2022 yılının zorlu geçeceği öngörülerine rağmen umutlarını koruduklarını belirten TÜRKBESD Başkanı Dinçer de, 2022 yılı yatırım hedefinin 480 milyon dolar olduğunu söyledi. Ar-Ge ve teknoloji alanında önemli yatırımlar yapan sektörün 2021 yatırım hacmi 366 milyon dolara ulaşmış durumda. Bu yıl yüzde 30’luk bir artış planladıklarını belirten Dinçer şöyle konuştu: “Türkiye’nin en fazla patente sahip sektörüyüz. Yatırım planlarımız ilave üretim tesisi, kapasite artışı, makine parkı yenilenmesi, dijital dönüşüme yönelik teknolojik inovasyon, enerji verimliliği, yeşil dönüşüme yönelik ürün tasarımı ve süreçlerini kapsıyor.”

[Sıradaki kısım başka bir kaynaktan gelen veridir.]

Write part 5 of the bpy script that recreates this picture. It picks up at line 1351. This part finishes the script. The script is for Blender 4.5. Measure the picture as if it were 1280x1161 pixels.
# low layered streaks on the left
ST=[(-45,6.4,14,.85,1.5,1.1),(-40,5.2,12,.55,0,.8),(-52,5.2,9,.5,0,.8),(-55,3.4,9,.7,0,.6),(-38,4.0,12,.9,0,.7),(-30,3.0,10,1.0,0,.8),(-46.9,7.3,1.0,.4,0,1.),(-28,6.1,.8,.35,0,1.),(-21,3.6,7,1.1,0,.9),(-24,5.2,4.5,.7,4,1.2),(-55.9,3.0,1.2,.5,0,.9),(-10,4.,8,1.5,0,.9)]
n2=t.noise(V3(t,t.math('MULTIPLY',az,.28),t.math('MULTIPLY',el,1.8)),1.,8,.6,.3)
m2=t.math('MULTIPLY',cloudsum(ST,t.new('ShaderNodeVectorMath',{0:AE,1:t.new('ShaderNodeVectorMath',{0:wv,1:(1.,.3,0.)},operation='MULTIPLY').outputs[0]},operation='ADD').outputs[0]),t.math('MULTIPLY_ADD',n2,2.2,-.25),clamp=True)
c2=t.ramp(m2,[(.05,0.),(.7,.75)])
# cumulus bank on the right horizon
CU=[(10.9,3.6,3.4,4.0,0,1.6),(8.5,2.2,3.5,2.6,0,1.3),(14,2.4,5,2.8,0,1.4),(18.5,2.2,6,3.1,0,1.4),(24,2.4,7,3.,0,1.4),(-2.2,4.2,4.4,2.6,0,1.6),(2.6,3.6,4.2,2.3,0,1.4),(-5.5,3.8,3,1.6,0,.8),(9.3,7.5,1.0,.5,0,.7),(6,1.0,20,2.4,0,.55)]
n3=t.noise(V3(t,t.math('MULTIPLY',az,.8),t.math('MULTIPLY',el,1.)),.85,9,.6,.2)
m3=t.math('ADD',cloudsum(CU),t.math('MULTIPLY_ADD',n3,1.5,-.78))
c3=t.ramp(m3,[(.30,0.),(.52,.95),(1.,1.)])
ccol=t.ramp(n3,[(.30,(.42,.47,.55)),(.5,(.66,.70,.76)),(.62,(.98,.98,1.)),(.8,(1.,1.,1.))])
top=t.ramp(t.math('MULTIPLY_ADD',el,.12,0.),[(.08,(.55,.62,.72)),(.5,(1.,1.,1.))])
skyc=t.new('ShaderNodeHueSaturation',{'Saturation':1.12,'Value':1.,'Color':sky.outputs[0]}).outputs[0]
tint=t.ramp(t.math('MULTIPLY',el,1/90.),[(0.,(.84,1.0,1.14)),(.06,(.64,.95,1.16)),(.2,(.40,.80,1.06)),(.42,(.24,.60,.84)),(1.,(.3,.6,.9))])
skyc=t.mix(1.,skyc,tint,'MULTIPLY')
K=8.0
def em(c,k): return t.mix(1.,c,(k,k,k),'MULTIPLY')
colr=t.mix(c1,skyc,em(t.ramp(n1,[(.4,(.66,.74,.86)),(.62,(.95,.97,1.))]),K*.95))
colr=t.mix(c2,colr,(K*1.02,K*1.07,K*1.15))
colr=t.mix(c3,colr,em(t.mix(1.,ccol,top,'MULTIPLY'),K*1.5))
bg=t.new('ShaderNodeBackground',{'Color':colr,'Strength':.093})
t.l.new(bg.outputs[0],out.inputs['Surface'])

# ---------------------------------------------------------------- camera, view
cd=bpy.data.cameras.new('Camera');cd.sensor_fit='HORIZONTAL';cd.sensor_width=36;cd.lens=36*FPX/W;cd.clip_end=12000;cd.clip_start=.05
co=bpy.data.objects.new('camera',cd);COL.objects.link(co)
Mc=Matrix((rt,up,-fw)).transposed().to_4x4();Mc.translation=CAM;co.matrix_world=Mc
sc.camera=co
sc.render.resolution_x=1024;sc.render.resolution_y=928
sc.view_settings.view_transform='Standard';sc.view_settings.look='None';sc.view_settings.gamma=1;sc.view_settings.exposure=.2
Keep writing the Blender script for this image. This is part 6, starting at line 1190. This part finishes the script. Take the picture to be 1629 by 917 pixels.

'YALITIM SEFERBERLİĞİ BAŞLATILSIN'

Enerji tüketiminin her geçen gün arttığına dikkat çeken İZODER Başkanı Emrullah Eruslu, enerjide dışa bağımlılığı azaltmak için kalıcı çözümlere odaklanılması ve yalıtım seferberliğinin bir an önce başlatılması gerektiğini söyledi. Enerji krizinin yaşandığı şu günlerde yazılı bir açıklama yapan Eruslu, “Sektörlere göre enerji tüketimi incelendiğinde; yüzde 32.7’lik pay ile konut ve hizmet sektörlerinden oluşan bina sektörü ve yüzde 32.3’lük pay ile sanayi sektörü öne çıkıyor.” dedi.

“Ülkemizde mevcut bina stokumuzun sadece yüzde 20’si ısı yalıtımı ile ilgili mevzuatların kapsamında. İZODER olarak, tüketicinin alım gücünü desteklemek amacıyla uzun süredir üzerinde çalıştığımız yalıtım kredisi kampanyasının hayata geçmesini bekliyoruz. Bu çerçevede vatandaşlarımıza yönelik olarak düşük faizli, uzun vadeli kredi seçenekleri ve KDV iadesi vb. teşvikler içeren bir kampanyanın acilen hayata geçirilerek ülkemizde ısı yalıtımı seferberliğinin başlatılması gerektiğine inanıyoruz.” diyen Eruslu, sanayide ise enerji tüketiminin ağırlıklı kısmının proses ve alan ısıtmasında kullanıldığını belirterek, endüstriyel proseslerde yapılacak olan ısı yalıtımı uygulamalarının, sağlamış oldukları enerji verimliliği ile kendini çok kısa sürede geri ödeyeceğini vurguladı.